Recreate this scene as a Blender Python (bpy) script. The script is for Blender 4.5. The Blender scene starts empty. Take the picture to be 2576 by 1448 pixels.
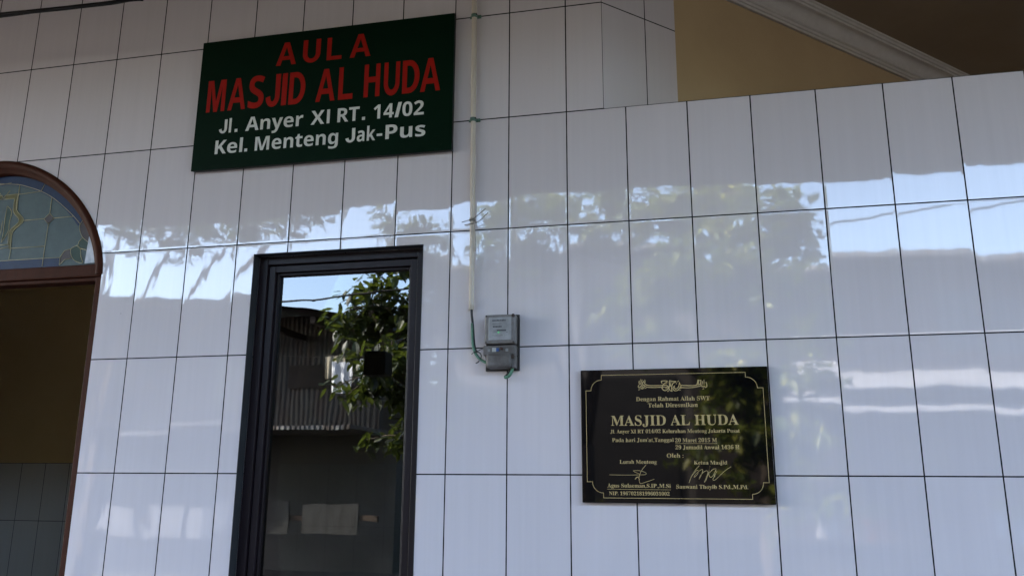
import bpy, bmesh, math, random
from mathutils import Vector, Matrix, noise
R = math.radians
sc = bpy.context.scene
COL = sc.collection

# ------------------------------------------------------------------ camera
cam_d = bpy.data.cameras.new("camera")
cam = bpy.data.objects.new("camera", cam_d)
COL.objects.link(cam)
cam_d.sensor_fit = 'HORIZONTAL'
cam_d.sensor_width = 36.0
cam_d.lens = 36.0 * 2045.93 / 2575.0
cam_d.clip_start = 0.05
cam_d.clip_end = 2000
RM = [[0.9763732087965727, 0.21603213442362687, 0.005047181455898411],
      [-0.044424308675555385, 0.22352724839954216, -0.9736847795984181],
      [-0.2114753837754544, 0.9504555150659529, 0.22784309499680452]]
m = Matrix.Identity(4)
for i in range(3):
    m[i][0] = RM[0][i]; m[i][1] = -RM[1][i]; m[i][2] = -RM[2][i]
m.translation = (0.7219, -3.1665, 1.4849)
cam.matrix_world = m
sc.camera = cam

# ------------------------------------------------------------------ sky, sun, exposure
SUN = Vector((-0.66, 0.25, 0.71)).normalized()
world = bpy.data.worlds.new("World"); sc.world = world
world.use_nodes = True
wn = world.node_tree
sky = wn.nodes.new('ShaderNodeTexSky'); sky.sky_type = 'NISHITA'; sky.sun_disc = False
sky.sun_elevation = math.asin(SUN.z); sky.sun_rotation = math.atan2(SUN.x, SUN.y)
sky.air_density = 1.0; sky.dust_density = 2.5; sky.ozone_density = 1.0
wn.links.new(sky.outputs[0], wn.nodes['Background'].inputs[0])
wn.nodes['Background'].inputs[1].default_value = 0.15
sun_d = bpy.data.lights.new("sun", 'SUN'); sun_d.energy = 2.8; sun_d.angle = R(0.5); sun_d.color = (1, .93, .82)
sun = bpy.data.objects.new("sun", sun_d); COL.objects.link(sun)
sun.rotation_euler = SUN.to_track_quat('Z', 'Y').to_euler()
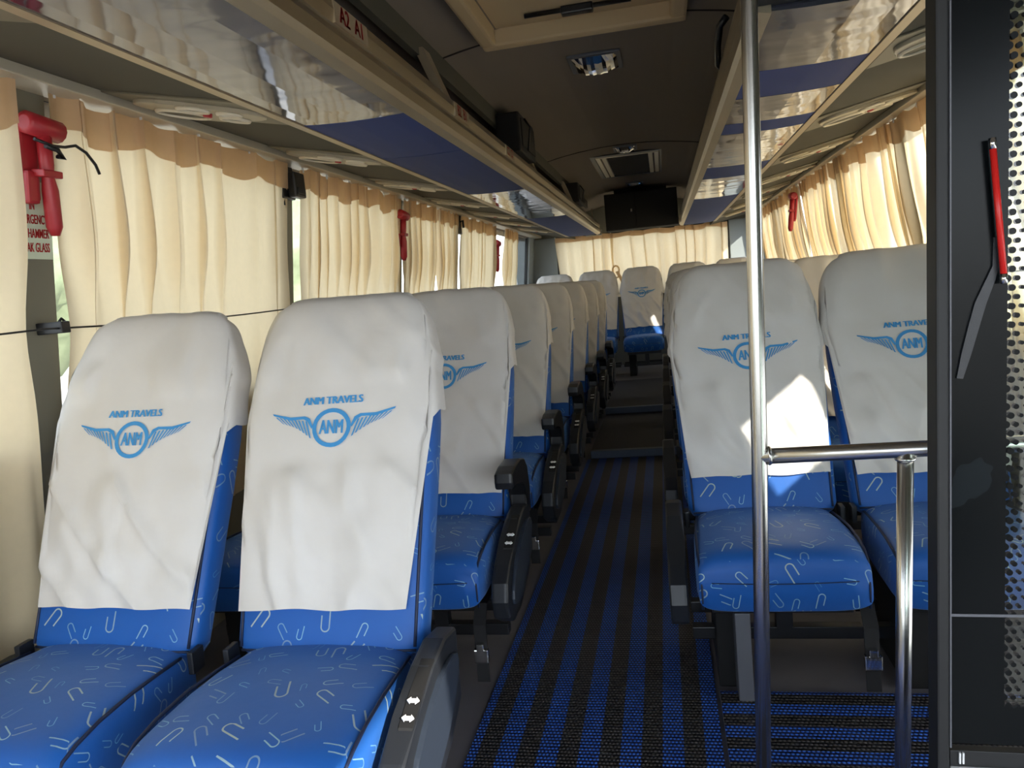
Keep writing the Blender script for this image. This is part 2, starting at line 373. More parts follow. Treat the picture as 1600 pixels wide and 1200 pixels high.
━━━━━━━━━━━━━━━━
### Goal
Omit the pictures and reproduce the listing exactly.

### The output
Recreate this scene as a Blender Python (bpy) script. The script is for Blender 4.5. The Blender scene starts empty. Take the picture to be 2576 by 1448 pixels.
import bpy, bmesh, math, random
from mathutils import Vector, Matrix, noise
R = math.radians
sc = bpy.context.scene
COL = sc.collection

# ------------------------------------------------------------------ camera
cam_d = bpy.data.cameras.new("camera")
cam = bpy.data.objects.new("camera", cam_d)
COL.objects.link(cam)
cam_d.sensor_fit = 'HORIZONTAL'
cam_d.sensor_width = 36.0
cam_d.lens = 36.0 * 2045.93 / 2575.0
cam_d.clip_start = 0.05
cam_d.clip_end = 2000
RM = [[0.9763732087965727, 0.21603213442362687, 0.005047181455898411],
      [-0.044424308675555385, 0.22352724839954216, -0.9736847795984181],
      [-0.2114753837754544, 0.9504555150659529, 0.22784309499680452]]
m = Matrix.Identity(4)
for i in range(3):
    m[i][0] = RM[0][i]; m[i][1] = -RM[1][i]; m[i][2] = -RM[2][i]
m.translation = (0.7219, -3.1665, 1.4849)
cam.matrix_world = m
sc.camera = cam

# ------------------------------------------------------------------ sky, sun, exposure
SUN = Vector((-0.66, 0.25, 0.71)).normalized()
world = bpy.data.worlds.new("World"); sc.world = world
world.use_nodes = True
wn = world.node_tree
sky = wn.nodes.new('ShaderNodeTexSky'); sky.sky_type = 'NISHITA'; sky.sun_disc = False
sky.sun_elevation = math.asin(SUN.z); sky.sun_rotation = math.atan2(SUN.x, SUN.y)
sky.air_density = 1.0; sky.dust_density = 2.5; sky.ozone_density = 1.0
wn.links.new(sky.outputs[0], wn.nodes['Background'].inputs[0])
wn.nodes['Background'].inputs[1].default_value = 0.15
sun_d = bpy.data.lights.new("sun", 'SUN'); sun_d.energy = 2.8; sun_d.angle = R(0.5); sun_d.color = (1, .93, .82)
sun = bpy.data.objects.new("sun", sun_d); COL.objects.link(sun)
sun.rotation_euler = SUN.to_track_quat('Z', 'Y').to_euler()
Keep writing the Blender script for this image. This is part 2, starting at line 373. More parts follow. Treat the picture as 1600 pixels wide and 1200 pixels high.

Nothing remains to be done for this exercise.